In a channel on Echachis, a large wild animal working in the kelp. Between a mink and fox in size, fairly flat but very slim, beautiful gray fur, short legs. A wonderful-looking beast that scuttled away, where, I could never make out, when I appeared. Apparently a land otter, but there's just one chance in a thousand it may have been a sea otter (which are reputed still to occur on these rugged offshoer islands here and in the Charlottes; those in the Charlottes aren't ever visited to this day) on one of his rare excursions ashore. In California, they never are known to go ashore. In the old days they used to. And here they may still. *1

*1 - Footnote by Joel Hedgpeth, 1978: "This is a difficult identification to make from the limited observation but the grey color does suggest a sea otter, as does the animal's prompt disappearance. The fisher is very dark brown, almost black, usually, and the marten is also quite distinctly brown. A land otter could appear greey and it is a pity Ricketts makes no mention of the tail. Possibly this could be significant, since the tail is very much noticeable in the land otter or fisher or even marten, while the sea otter has a very short and barely noticeable tail. (R. L. Haig-Brown.)

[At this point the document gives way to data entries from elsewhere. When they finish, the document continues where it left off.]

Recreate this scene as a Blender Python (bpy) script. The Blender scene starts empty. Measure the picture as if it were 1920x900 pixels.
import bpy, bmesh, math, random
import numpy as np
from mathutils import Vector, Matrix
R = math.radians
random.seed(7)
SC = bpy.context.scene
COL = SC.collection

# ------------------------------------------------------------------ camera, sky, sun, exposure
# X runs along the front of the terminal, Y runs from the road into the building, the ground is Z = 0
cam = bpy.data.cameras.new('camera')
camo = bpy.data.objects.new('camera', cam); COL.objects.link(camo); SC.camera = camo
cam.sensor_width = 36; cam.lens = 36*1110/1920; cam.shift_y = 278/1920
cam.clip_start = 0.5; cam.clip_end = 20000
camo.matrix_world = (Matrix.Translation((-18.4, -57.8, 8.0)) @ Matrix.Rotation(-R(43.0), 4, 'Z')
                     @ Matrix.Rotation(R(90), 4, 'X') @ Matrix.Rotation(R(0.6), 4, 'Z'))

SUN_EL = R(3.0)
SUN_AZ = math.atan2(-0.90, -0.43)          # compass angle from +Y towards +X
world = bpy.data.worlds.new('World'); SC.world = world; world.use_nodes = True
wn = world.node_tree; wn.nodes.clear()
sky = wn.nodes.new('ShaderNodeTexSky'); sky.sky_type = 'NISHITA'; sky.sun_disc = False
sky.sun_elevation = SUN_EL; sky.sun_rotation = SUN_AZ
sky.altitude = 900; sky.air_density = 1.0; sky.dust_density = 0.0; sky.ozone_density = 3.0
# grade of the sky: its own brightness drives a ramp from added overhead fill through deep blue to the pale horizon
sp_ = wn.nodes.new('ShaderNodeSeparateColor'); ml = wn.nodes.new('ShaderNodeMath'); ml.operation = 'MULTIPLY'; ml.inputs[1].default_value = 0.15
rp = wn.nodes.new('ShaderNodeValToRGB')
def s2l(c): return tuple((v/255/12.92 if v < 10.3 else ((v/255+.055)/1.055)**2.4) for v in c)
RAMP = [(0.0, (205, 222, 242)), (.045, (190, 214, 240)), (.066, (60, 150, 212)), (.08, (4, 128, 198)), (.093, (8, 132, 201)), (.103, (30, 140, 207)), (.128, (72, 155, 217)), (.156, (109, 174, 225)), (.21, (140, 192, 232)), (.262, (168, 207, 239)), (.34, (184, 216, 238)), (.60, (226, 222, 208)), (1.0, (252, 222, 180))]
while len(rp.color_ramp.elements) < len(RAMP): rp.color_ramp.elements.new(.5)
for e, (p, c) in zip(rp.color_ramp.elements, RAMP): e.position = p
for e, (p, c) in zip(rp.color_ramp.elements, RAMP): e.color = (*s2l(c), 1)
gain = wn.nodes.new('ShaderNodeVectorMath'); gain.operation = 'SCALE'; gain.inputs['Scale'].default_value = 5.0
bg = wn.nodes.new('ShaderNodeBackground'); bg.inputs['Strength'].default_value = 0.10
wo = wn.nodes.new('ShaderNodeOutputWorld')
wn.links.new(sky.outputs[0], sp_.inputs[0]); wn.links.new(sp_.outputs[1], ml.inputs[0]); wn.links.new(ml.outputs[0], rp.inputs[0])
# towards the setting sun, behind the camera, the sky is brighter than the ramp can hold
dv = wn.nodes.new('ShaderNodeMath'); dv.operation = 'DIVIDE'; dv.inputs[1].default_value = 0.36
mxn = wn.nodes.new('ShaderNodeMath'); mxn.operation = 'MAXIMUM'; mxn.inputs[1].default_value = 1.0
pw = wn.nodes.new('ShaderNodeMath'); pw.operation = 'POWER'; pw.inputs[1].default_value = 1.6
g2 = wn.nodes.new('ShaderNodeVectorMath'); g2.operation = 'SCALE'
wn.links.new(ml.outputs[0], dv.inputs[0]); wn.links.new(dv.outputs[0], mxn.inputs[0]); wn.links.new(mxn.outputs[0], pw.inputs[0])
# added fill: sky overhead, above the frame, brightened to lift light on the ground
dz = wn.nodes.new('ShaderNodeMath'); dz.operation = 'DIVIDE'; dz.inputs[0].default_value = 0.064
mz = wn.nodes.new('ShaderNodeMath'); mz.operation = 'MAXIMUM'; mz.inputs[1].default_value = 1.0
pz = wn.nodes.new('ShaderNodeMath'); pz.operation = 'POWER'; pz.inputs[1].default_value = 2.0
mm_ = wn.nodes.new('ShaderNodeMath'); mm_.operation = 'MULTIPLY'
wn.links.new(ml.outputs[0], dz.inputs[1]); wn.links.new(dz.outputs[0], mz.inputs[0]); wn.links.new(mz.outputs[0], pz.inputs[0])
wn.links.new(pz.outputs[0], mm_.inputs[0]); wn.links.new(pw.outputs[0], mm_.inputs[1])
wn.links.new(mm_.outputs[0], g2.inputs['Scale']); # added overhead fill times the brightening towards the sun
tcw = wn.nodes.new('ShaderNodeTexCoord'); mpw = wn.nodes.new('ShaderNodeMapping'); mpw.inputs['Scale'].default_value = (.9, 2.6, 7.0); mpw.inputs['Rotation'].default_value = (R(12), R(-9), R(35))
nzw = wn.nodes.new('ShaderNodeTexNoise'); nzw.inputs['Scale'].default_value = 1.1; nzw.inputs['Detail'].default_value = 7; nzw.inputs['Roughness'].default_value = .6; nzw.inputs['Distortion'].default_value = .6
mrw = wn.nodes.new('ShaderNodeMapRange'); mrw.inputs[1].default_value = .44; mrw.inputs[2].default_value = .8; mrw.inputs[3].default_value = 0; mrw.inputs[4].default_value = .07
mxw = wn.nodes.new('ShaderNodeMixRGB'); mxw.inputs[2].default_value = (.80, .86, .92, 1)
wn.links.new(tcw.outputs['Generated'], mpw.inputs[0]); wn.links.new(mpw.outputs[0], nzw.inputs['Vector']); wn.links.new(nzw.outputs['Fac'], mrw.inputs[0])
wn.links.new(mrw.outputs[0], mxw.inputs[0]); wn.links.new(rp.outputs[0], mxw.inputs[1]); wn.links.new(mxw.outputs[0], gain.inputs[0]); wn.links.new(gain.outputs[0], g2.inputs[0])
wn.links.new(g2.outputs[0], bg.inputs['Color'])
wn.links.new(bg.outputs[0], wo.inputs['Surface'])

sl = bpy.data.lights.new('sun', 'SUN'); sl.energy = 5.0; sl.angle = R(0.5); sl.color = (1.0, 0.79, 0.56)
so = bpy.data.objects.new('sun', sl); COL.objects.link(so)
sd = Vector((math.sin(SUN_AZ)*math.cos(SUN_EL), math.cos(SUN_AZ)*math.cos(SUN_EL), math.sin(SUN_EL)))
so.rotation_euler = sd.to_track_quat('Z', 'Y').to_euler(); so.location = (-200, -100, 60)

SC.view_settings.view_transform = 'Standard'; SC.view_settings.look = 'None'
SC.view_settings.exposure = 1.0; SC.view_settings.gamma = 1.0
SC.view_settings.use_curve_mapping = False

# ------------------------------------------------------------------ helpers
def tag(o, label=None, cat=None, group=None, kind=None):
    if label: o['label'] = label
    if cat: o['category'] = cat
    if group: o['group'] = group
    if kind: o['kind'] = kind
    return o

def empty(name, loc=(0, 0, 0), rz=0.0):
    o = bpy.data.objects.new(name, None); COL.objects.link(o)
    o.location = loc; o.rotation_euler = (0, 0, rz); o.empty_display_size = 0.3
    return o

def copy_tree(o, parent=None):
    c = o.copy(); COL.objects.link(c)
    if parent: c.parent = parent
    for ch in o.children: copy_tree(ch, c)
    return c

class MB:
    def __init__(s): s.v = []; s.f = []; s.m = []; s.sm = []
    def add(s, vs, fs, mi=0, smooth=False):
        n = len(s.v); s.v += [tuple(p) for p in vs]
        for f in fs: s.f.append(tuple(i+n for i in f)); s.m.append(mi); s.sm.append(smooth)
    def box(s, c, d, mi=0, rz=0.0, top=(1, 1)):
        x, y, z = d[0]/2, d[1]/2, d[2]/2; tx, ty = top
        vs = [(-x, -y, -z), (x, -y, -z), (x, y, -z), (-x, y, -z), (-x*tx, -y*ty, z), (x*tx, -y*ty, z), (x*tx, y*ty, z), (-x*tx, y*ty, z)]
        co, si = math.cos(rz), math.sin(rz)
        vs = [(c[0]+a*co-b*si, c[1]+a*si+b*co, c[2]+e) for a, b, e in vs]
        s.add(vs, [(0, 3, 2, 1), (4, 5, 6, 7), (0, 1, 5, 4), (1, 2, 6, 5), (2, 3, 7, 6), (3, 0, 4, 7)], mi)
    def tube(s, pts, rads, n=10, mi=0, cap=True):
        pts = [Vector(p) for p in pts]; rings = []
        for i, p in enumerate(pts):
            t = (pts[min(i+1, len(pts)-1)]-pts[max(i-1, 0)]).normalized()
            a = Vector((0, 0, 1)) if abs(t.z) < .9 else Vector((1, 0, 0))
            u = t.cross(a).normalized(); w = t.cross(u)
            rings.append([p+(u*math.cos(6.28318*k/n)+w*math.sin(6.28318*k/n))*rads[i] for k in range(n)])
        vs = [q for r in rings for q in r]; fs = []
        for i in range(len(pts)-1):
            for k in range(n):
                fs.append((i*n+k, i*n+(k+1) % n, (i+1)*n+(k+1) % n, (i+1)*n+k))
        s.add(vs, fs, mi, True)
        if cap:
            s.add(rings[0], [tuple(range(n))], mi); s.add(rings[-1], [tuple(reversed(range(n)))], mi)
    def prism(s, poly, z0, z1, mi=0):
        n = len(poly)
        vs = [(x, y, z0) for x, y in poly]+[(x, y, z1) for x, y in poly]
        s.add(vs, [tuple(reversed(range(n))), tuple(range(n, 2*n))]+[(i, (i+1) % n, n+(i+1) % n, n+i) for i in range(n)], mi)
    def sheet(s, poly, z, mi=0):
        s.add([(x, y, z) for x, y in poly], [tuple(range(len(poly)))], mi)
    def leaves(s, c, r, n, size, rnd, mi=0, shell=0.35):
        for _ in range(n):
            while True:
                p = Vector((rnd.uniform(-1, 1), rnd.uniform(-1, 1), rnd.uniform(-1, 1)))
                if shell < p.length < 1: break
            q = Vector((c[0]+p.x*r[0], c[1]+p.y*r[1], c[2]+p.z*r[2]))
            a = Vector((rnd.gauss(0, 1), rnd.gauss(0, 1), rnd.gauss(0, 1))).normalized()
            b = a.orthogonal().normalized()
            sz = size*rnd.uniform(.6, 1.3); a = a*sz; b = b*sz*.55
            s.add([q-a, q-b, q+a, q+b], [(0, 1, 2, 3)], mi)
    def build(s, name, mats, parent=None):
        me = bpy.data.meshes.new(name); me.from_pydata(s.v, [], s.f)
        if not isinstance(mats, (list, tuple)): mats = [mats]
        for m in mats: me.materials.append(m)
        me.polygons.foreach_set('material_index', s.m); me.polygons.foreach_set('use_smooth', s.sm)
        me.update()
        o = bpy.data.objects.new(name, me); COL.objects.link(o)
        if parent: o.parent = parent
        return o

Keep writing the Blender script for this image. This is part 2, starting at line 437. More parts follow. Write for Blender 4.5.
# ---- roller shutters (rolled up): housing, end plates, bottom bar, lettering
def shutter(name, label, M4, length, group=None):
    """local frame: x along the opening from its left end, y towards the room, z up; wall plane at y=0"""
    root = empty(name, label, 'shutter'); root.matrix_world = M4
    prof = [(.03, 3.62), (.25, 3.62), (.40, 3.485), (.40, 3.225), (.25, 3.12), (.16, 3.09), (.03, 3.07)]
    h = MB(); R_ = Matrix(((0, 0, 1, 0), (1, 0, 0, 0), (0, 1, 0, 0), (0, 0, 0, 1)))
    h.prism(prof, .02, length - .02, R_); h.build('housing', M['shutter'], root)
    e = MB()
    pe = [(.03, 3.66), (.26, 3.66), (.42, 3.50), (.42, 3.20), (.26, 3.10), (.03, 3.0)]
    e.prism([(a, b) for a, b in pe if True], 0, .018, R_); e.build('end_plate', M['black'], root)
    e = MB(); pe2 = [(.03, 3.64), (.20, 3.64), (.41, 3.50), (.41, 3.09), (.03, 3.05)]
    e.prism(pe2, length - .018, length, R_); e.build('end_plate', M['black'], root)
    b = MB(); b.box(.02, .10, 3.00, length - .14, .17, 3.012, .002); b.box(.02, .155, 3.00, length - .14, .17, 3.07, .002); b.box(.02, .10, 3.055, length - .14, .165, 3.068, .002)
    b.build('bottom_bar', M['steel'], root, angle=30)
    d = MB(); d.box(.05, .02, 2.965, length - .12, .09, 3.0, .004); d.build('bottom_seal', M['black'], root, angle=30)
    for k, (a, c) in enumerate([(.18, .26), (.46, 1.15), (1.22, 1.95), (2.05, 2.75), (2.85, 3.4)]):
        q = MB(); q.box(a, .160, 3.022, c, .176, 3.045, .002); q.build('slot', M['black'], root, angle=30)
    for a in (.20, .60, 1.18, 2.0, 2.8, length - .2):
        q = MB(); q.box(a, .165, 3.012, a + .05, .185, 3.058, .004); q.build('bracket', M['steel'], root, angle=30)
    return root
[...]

To the eagles watching high over Portland Canal, the steamer that's so great to us must seem like a dot at the bottom of a great trough. For 40 miles in some places, that canal, not an inlet but an outright canal, runs straight into the mountains which get higher and higher while still you're sailing on tide water in a channel that gets deeper and deeper. . .

These inland passages are the quietest places you've ever seen. Nothing but the drip of rain, the sound of waterfall, and the songs of the thrushes; at dawn and dusk, the hillsides ring with their whistles, and maybe not other sound. Russet-backed thrush, sound of the wilderness.

First collecting trip was that same night, fishing over the tide rip from 7:30 PM on in the drizzling rain. Got 4 salmon from 3 to 5# each. The largest which we took home to eat - first fish Toni had ever caught and she was a thrilled gal - had a silver lance, Ammodytes, undigested in the gullet. The flesh of these young salmon is poor, looks wonderful, vivid red, but not taste, just like eating watery and tasteless meat.

On July 17th, we had another look at the animals of the 2.0' level east of the Clayoquot wharf region. Picked up a lot of chitons for jinglebollix.

Well, Jnny Boy, this is it, this is 30, the trips of 1945 and 46 are over, it's your book now, and God bless you.



Some Notes and Reflections by
Robert Roy van de Hoek
2002
From Sea Otters to Bald Eagles to Salmon with marine invertebrates in its gullet and even a mention of chitons and jinglebollix, Edward Ricketts writes in his journals and field notes, many relevant observations and ideas for all of us to contemplate. Let me not forget the passage by Ed Ricketts of wilderness, waterfalls, quiet, thrush songs, rain, dawn and dusk. This web page presents excerpts of a few of these observations by Edward Ricketts. His trip occurred just one year after World War II ended, now 56 years ago. I will compile the entire journal at a later time. I do wish and hope that I can transcribe his entire journal of the 1946 expedition to the Queen Charlotte Islands. It feels as though I am living the trip through his eyes and pen. I've made one trip to Vancouver Island in 1995, but we stopped short of taking the ferry at the north end of the Vancouver Island. Oh well, there is always tomorrow.